Panel to meet on airports' revamp
Four bidders and Reliance will be closely watching the panel's decision on Tuesday. Can our airports be like this?
A group of ministers led by Defence Minister Pranab Mukherjee will meet in New Delhi on Tuesday for a final evaluation of technical bids for modernising the Mumbai and Delhi airports.

Four bidders, who were earlier excluded from the airport revamp, and business major Reliance will be closely watching the panel's decision on the issue.
The group of ministers had met on January 12 and asked the Delhi Metro Rail Corporation managing director E Sreedharan to re-evaluate all six bidders, including four who had initially filed tenders to bag the Delhi and Mumbai airport contracts.
What remains to be seen is whether the panel relaxes the minimum qualifying marks for bids, which five of the groups have so far failed to score.
Sreedharan had earlier evaluated only two bidders, GMR and the Reliance groups, which had qualified for the final round after an initial evaluation process by the government.
His rating, however, downgraded Reliance and eliminated it from the process. Sreedharan said the group failed to score the minimum 80 points needed to qualify for the tender process.
The fresh rating meant only the GMR group had qualified and that only one airport would have a bid for its revamp.
Sreedharan then recommended that a Special Purpose Vehicle (SPV) be floated for the other airport that did not have a consortium bidding for it.
The SPV would have the Airports Authority of India (AAI) with private partners to upgrade the airport, he said.
This report was not acceptable to many in the government and even the civil aviation ministry made it clear that there was no scope for an SPV with the AAI.
However, Sreedharan's report could not be ignored completely and he was asked to re-evaluate Reliance along with four bidders left out earlier.
Declaring that a lot of time had been lost, Civil Aviation Secretary Ajay Prasad said: "Once the technical bids are evaluated and considered, we will examine them on financial grounds and the one that offers us the highest revenue would bag the contract."
The government first sought bids from local and overseas companies for a 74 per cent share each in the two airport projects in June 2004.
The plan was delayed for over a year because of opposition from lawmakers, after which the government cut the amount of stake overseas investors can pick up to 49 per cent by amending the Airports Authority of India Act.

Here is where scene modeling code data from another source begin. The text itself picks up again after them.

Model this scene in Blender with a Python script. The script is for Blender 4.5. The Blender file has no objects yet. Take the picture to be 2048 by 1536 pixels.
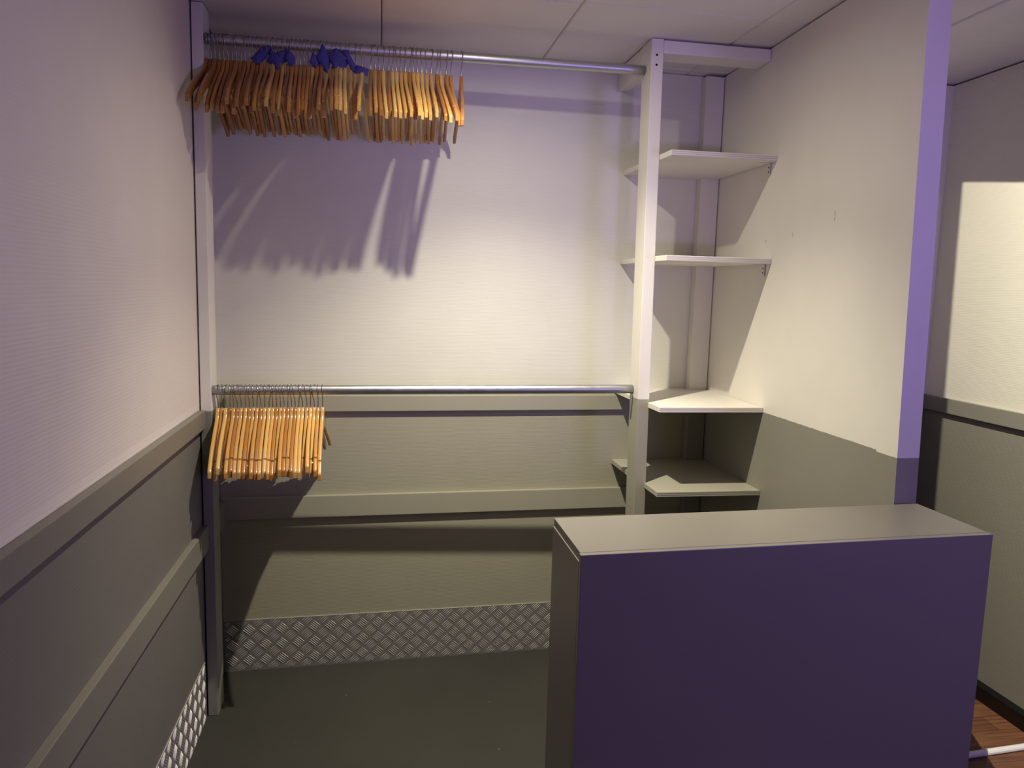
import bpy, bmesh, math, random
from mathutils import Vector, Matrix

# ------------------------------------------------------------------ camera, world, lights, exposure
SC = bpy.context.scene
COL = SC.collection
H = 2.4                                   # ceiling height
CAM = Vector((0.5928, -2.9765, 1.5299))
YAW, PITCH, ROLL, FPX = math.radians(10.048), math.radians(-7.1743), math.radians(1.5266), 1519.41


def cam_axes():
    f = Vector((math.sin(YAW) * math.cos(PITCH), math.cos(YAW) * math.cos(PITCH), math.sin(PITCH)))
    r = Vector((math.cos(YAW), -math.sin(YAW), 0))
    u = r.cross(f)
    return (r * math.cos(ROLL) + u * math.sin(ROLL), -r * math.sin(ROLL) + u * math.cos(ROLL), f)


def make_camera():
    r, u, f = cam_axes()
    cd = bpy.data.cameras.new('camera')
    cd.sensor_fit = 'HORIZONTAL'
    cd.sensor_width = 36
    cd.lens = FPX / 2048 * 36
    cd.clip_start = 0.02
    co = bpy.data.objects.new('camera', cd)
    m = Matrix((r, u, -f)).transposed().to_4x4()
    m.translation = CAM
    co.matrix_world = m
    COL.objects.link(co)
    SC.camera = co


make_camera()

W = bpy.data.worlds.new('world')
SC.world = W
W.use_nodes = True
W.node_tree.nodes['Background'].inputs[0].default_value = (1.0, 0.80, 0.72, 1)
W.node_tree.nodes['Background'].inputs[1].default_value = 0.014


def lamp(name, kind, loc, energy, color, target=None, **kw):
    d = bpy.data.lights.new(name, kind)
    d.energy = energy
    d.color = color
    for k, v in kw.items():
        setattr(d, k, v)
    o = bpy.data.objects.new(name, d)
    o.location = loc
    if target is not None:
        o.rotation_euler = (Vector(target) - Vector(loc)).to_track_quat('-Z', 'Y').to_euler()
    COL.objects.link(o)
    return o


WARM = (1.0, 0.925, 0.72)
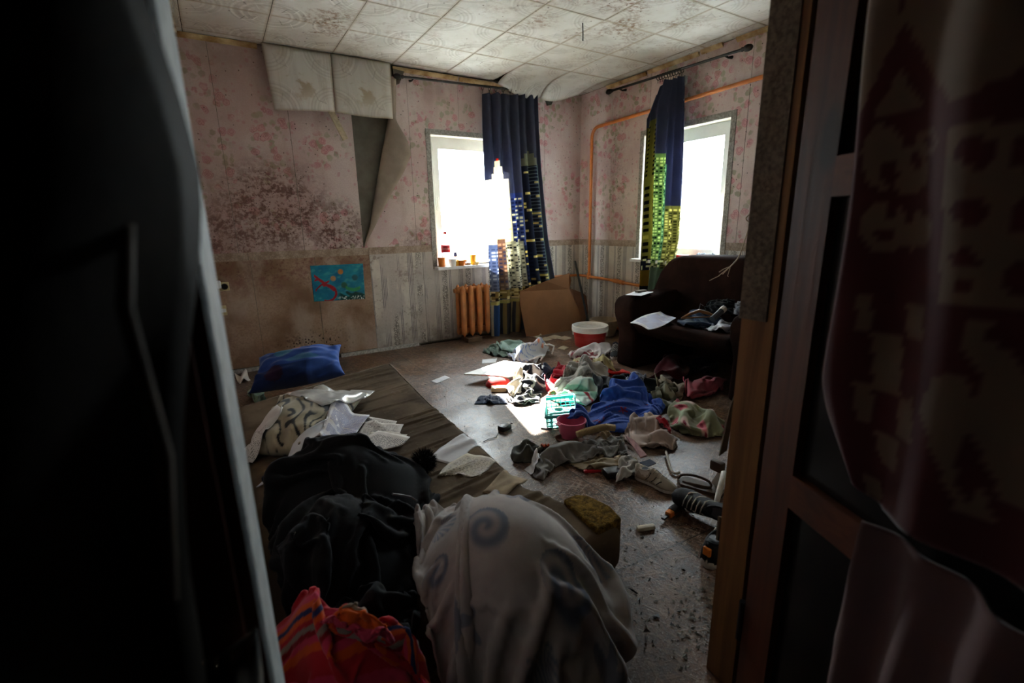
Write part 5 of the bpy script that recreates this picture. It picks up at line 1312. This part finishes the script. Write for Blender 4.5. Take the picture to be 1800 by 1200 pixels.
def paint_blue(u, v, U, V):
    col = flat(u, '#2b4c9c'); col = over(col, .3*sstep(snoise(*u.shape, 2, 2), 0, 1), '#3a62bc')
    for (cu, cv, r) in ((.18, .30, .08), (.42, .34, .04), (.45, .52, .05), (.30, .8, .05), (.8, .75, .06)):
        a = np.arctan2(v-cv, u-cu); d = np.hypot(u-cu, v-cv); col = over(col, (d < r*(.6+.4*np.cos(a*5)))*.9, '#9a2a34')
    return col
fold('blue_sheet', [(996, 758, .06), (1000, 744, .10), (1024, 716, .12), (1055, 690, .14), (1076, 672, .16), (1092, 665, .16), (1118, 674, .15), (1148, 693, .13), (1170, 708, .10), (1156, 724, .08), (1118, 732, .08), (1096, 750, .07), (1050, 748, .07)], '#fff', 'royal blue sheet with red stars on top of the clothes pile', 'sheet', mat=M['printcloth'], paint=paint_blue, n=(50, 44), up=3, ex=(1.18, 1.18), cor=(0, 5, 8, 10), bulk=.06, seed=17, freq=2.2)
fold('beige_cardigan', [(1094, 762, .05), (1112, 734, .08), (1134, 723, .09), (1167, 728, .08), (1172, 742, .07), (1182, 760, .05), (1191, 784, .01), (1183, 794, 0), (1146, 787, .01), (1120, 788, .02)], '#fff', 'pinkish beige cardigan with spotted cuff on the floor', mat=M['printcloth'], paint=lambda u, v, U, V: over(flat(u, '#a8948a'), ((hash2(np.floor(U*60), np.floor(V*60)) > .55)*(u > .72)*(v > .45))*.9, '#1c1a1c'), n=(42, 38), up=3, bulk=.09, seed=19, cor=(0, 3, 6, 8))
fold('red_rag', [(1152, 750, .06), (1160, 744, .08), (1180, 762, .05), (1176, 768, .04)], '#9a1826', 'red strip of cloth on the beige cardigan', 'cloth', n=(16, 12), bulk=.03)
fold('tan_sock', [(1044, 772, .02), (1060, 757, .06), (1078, 758, .06), (1070, 775, .03)], '#9a8468', 'tan balled-up sock below the corrugated hose', 'sock', n=(18, 18), bulk=.06)
# corrugated hose
pts = [np.array(F(px, py, z_)) for px, py, z_ in ((1014, 764, .085), (1030, 758, .095), (1050, 753, .10), (1066, 750, .10), (1080, 752, .09))]
pl = resample(pts, 60); o = MB().tube(pl, [.016+.0035*(1 if i % 2 else -1) for i in range(60)], 12).build('corrugated_hose', mat_plain('cream_plastic_hose', '#b9a27a', .5)); tag(o, 'cream corrugated plastic hose below the blue sheet', 'hose')

# trousers and rags nearer the door
fold('khaki_trousers', [(1002, 812), (1040, 800, .04), (1088, 799, .05), (1120, 797, .05), (1122, 812, .03), (1082, 828), (1020, 821)], '#938469', 'khaki trousers folded below the grey trousers', n=(38, 24), up=3, bulk=.03, seed=7, ex=(1.15, 1.35))
GT = thing('grey_trousers', 'grey drawstring trousers stretched across the floor', 'trousers', tuple(F(1020, 800)))
M['greytr'] = CM('grey_jersey', '#7d7b77')
cloth('leg', [(938, 840, 0), (944, 804, .0), (985, 790, .01), (1022, 782, .02), (1056, 772, .03), (1072, 798, .02), (1022, 814, .01), (984, 820, .0), (955, 846, 0)], M['greytr'], GT, n=(44, 24), up=3, ex=(1.2, 1.3), bulk=.06, cor=(0, 4, 5, 8), seed=3, freq=3.5)
cloth('hips', [(1046, 786, .02), (1068, 770, .03), (1092, 758, .04), (1099, 792, .02), (1074, 806, .01), (1050, 806, .01)], M['greytr'], GT, n=(26, 24), up=3, ex=(1.15, 1.25), bulk=.04, cor=(0, 2, 3, 5), seed=5)
cloth('waistband', [(1084, 752, .09), (1095, 750, .09), (1102, 792, .05), (1091, 796, .05)], CM('grey_rib', '#6f6c68'), GT, n=(10, 26), ex=(1.02, 1.3), bulk=.02, seed=6)
fold('dark_grey_rag', [(897, 795), (920, 780), (938, 782), (964, 798), (942, 808), (903, 810)], '#55554f', 'dark grey crumpled rag left of the grey trousers', 'cloth', n=(30, 26), up=3, bulk=.06, seed=4)
fold('orange_scrap', [(948, 790, .05), (958, 785, .06), (964, 796, .05), (955, 799, .05)], '#b04a28', 'small orange-red scrap on the dark grey rag', 'cloth', n=(10, 10), bulk=.02)
paper('torn_paper', [(922, 822), (944, 804), (948, 818), (934, 834)], M['blank'], 'torn white paper poking out under the grey trousers', .01)
fold('white_plastic_scrap', [(1082, 844), (1090, 816, .03), (1112, 802, .06), (1122, 806, .06), (1118, 828, .03), (1100, 842)], '#c4c0ba', 'scrunched white plastic sheet left of the beige trainer', 'plastic', n=(26, 24), up=3, bulk=.07, seed=9, th=.003)
o = slab([F(1100, 768, .10), F(1115, 776, .10), F(1137, 802, .06), (F(1126, 806, .06))], .012, 'card_box', mat_plain('pink_white_card', '#b98f92', .6, .3, .3, 30)); tag(o, 'flat pink and white card box leaning on the khaki trousers', 'box')
o = slab([F(1124, 814, .05), F(1142, 808, .05), F(1153, 815, .04), F(1136, 822, .04)], .006, 'navy_card', mat_plain('navy_card', '#2a3348', .6)); tag(o, 'navy and white card behind the beige trainer', 'card')
o = MB().rbox((-.05, -.012, 0), (.05, .012, .012), .003, M=Matrix.Translation(F(1044, 829)) @ Matrix.Rotation(-.5, 4, 'Z')).build('red_lighter', M['redlabel']); tag(o, 'thin red plastic case under the khaki trousers', 'case')
o = MB().rbox((-.04, -.03, 0), (.04, .03, .035), .008, M=Matrix.Translation(F(1076, 836)) @ Matrix.Rotation(-.3, 4, 'Z')).build('black_case', M['black'], auto=40); tag(o, 'small black case under the white plastic', 'case')
o = MB().tube(smoothpath([F(1171, 794, .02), F(1175, 810, .015), F(1179, 824, .01), F(1183, 830, .01), F(1189, 832, .01), F(1194, 830, .01)], 4), .0065, 8).build('plastic_hook', mat_plain('cream_plastic_rod', '#b5ada0', .5)); tag(o, 'cream plastic rod with hooked end on the floor', 'rod')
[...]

Six consortia were in the race for the airport revamp after the withdrawal of Hochtief AG and Singapore Airport Changi Enterprises. While all the six bid for the Mumbai airport revamp, five of them were in the fray for the Delhi project.
The five bidders for Delhi airport included GMR in a tie-up with the operators of the Frankfurt airport, Fraport, and Reliance, which had submitted a bid with ASA Mexico.
The others in the fray were DS Construction that had a tie-up with Munich airport, Macquaire that tied up with Airport de Paris, and the Essel Group in association with the Turkish airport operator TAV.
Apart from these five, the GVK group -- that has a tie-up with the South African Airport -- also contested for Mumbai.
Civil Aviation Minister Praful Patel has said bids for the airport modernisation would be selected by January 31 as the process had been delayed for too long.